Вот этим-то даром воображения сердечного, даром «интуиции», «ясновидения», который Мицкевич считает главным даром славянского племени, Иосиф Пилсудский обладает в такой степени, как никто из современных политиков.
— Я — романтик и реалист в одинаковой степени, — определил он себя самого в беседе со мной как нельзя лучше.
Когда я рассказывал ему о большевицком ужасе, у меня было такое чувство, что он все уже знает, видит отсюда так же, как я это видел сам.
К моему рассказу прибавил только две черточки. Анекдот о бердичевском буржуе, спасенном от большевиков, который обновил галстух: «Подумайте только, подумайте, ведь два года не носил галстуха!» — чуть не заплакал несчастный. И еще рассказ об украинских кладбищах, о внезапно колосящихся жатвах новеньких крестиков по уходе большевиков.
— Но есть же и у России дно. Когда-нибудь дойдут до дна — провалятся…

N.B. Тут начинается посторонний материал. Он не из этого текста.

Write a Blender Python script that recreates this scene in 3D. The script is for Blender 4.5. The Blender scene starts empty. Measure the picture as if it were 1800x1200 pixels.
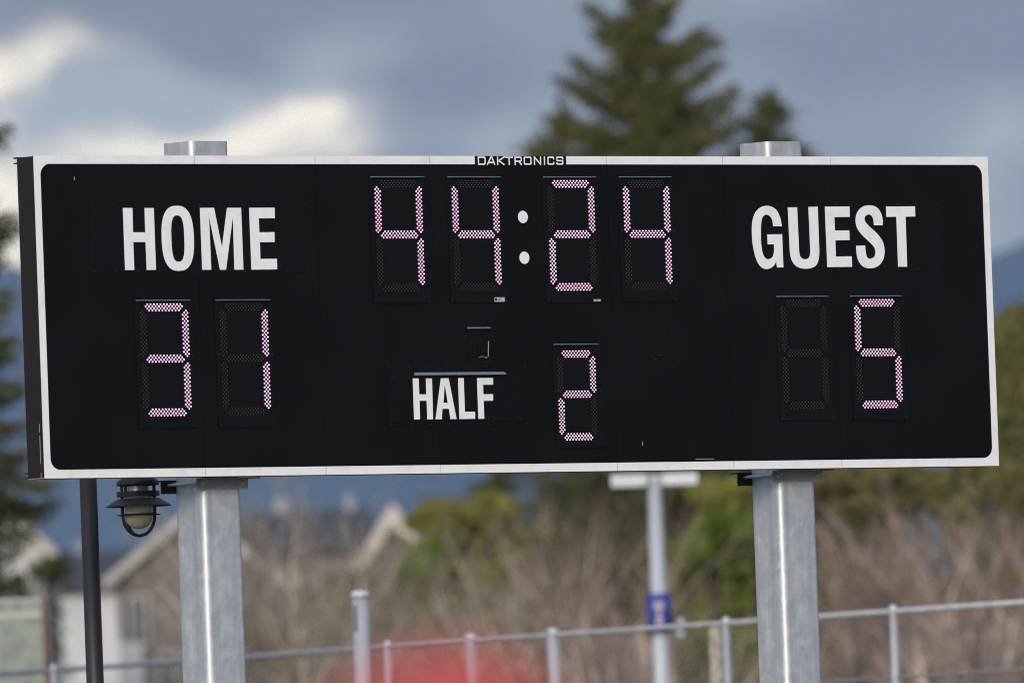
import bpy, math, random
import numpy as np
from mathutils import Vector, Matrix
from mathutils.geometry import tessellate_polygon

S = bpy.context.scene
C = S.collection
rnd = random.Random(7)

# ------------------------------------------------------------------ camera
EYE = Vector((-53.84997, -73.44656, 1.25))
YAW, PITCH, ROLL, FPX = 0.6610421, 0.0375496, -0.0363525, 29240.67
_cy, _sy, _cp, _sp = math.cos(YAW), math.sin(YAW), math.cos(PITCH), math.sin(PITCH)
FWD = Vector((_sy * _cp, _cy * _cp, _sp))
_r = Vector((_cy, -_sy, 0))
_u = _r.cross(FWD)
RGT = _r * math.cos(ROLL) + _u * math.sin(ROLL)
UPV = -_r * math.sin(ROLL) + _u * math.cos(ROLL)
cam_data = bpy.data.cameras.new('camera')
cam = bpy.data.objects.new('camera', cam_data)
C.objects.link(cam)
M = Matrix((RGT, UPV, -FWD)).transposed().to_4x4()
M.translation = EYE
cam.matrix_world = M
cam_data.sensor_width = 36
cam_data.lens = 36 * FPX / 1800
cam_data.clip_start = 1.0
cam_data.clip_end = 60000
cam_data.dof.use_dof = True
cam_data.dof.focus_distance = 93.7
cam_data.dof.aperture_fstop = 4.5
S.camera = cam

def ray(px, py):
    return FWD + RGT * ((px - 900) / FPX) + UPV * ((600 - py) / FPX)
def spot(px, py, D):
    return EYE + ray(px, py) * D
def spot_h(px, py, z):
    d = ray(px, py)
    return EYE + d * ((z - EYE.z) / d.z)
HOR = Vector((_cy, -_sy, 0))        # sideways, seen from the pitch
DEP = Vector((_sy, _cy, 0))         # away from the pitch

# ------------------------------------------------------------------ light
SUN_EL, SUN_AZ = math.radians(16), math.radians(231)     # azimuth from +y towards +x
SUN_DIR = Vector((math.sin(SUN_AZ) * math.cos(SUN_EL), math.cos(SUN_AZ) * math.cos(SUN_EL), math.sin(SUN_EL)))
sl = bpy.data.lights.new('sun', 'SUN')
sl.energy = 2.0
sl.angle = math.radians(11)
sl.color = (1.0, 0.90, 0.74)
sun = bpy.data.objects.new('sun', sl)
sun.rotation_euler = SUN_DIR.to_track_quat('Z', 'Y').to_euler()
C.objects.link(sun)

S.cycles.pixel_filter_type = 'BLACKMAN_HARRIS'
S.cycles.filter_width = 1.0
S.cycles.denoising_prefilter = 'NONE'
S.view_settings.view_transform = 'Standard'
S.view_settings.look = 'None'
S.view_settings.gamma = 1
S.view_settings.exposure = 0.28
S.view_settings.use_curve_mapping = False

class NT:
    """small helper for wiring shader nodes"""
    def __init__(s, tree): s.t = tree; s.n = tree.nodes; s.l = tree.links
    def put(s, sock, v):
        if hasattr(v, 'is_output') or isinstance(v, bpy.types.NodeSocket): s.l.new(v, sock)
        else: sock.default_value = v
    def math(s, op, a, b=None, c=None, clamp=False):
        n = s.n.new('ShaderNodeMath'); n.operation = op; n.use_clamp = clamp
        s.put(n.inputs[0], a)
        if b is not None: s.put(n.inputs[1], b)
        if c is not None: s.put(n.inputs[2], c)
        return n.outputs[0]
    def dot(s, v, c):
        n = s.n.new('ShaderNodeVectorMath'); n.operation = 'DOT_PRODUCT'
        s.put(n.inputs[0], v); s.put(n.inputs[1], c)
        return n.outputs['Value']
    def noise(s, vec, scale, detail=4, rough=.55, dist=0.0):
        n = s.n.new('ShaderNodeTexNoise')
        if vec is not None: s.put(n.inputs['Vector'], vec)
        n.inputs['Scale'].default_value = scale; n.inputs['Detail'].default_value = detail
        n.inputs['Roughness'].default_value = rough; n.inputs['Distortion'].default_value = dist
        return n.outputs['Fac']
    def mapping(s, vec, scale=(1, 1, 1), loc=(0, 0, 0)):
        n = s.n.new('ShaderNodeMapping'); s.put(n.inputs['Vector'], vec)
        n.inputs['Scale'].default_value = scale; n.inputs['Location'].default_value = loc
        return n.outputs[0]
    def sstep(s, v, a, b, lo=0.0, hi=1.0):
        n = s.n.new('ShaderNodeMapRange'); n.interpolation_type = 'SMOOTHSTEP'
        s.put(n.inputs['Value'], v)
        n.inputs['From Min'].default_value = a; n.inputs['From Max'].default_value = b
        n.inputs['To Min'].default_value = lo; n.inputs['To Max'].default_value = hi
        return n.outputs['Result']
    def mix(s, f, a, b, mode='MIX'):
        n = s.n.new('ShaderNodeMix'); n.data_type = 'RGBA'; n.blend_type = mode
        s.put(n.inputs[0], f)
        s.put(n.inputs[6], a if not isinstance(a, tuple) else (*a, 1)[:4])
        s.put(n.inputs[7], b if not isinstance(b, tuple) else (*b, 1)[:4])
        return n.outputs[2]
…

— Бойтесь русского дна, господин Маршал: это дно бездны, а бездна втягивает. Бойтесь русского дна за Польшу и за Европу.
Он опять помолчал, и я понял что он так же видит дно, как я.
Речь зашла о реставрационном, погромном тыле Колчака, Юденича, Деникина.
— С русской реставрацией у Польши никакого соединения быть не может. Лучше все, чем это. Лучше большевизм! — воскликнул он с грозным гневом, и глаза его сверкнули.
Он говорил со страшною силою. Я почувствовал, что тут крепко, не потрясаемо. Я радовался; но как мне было уверить его, чем доказать, что не я один радуюсь, не я один чувствую так же, как он, а вся Россия?
— Что же нам делать, нам, полякам и вообще европейцам? — продолжал он спокойнее. — Нельзя от людей требовать гениальности; большинство — люди среднего здравого смысла; на них и опирается всякая политика. Они верят тому, что видят, а видят они только две России — старую, царскую, и новую, большевицкую. Надо было сделать выбор между этими двумя Россиями, потому что третьей нет…
— Есть.
— Где же, где? Мы только ее и хотим и ищем. Укажите же, где она?
Что мне было ответить, на что указать? На русский Париж, Лондон, Берлин? Кого назвать? Милюкова, Маклакова, Сазонова, Керенского?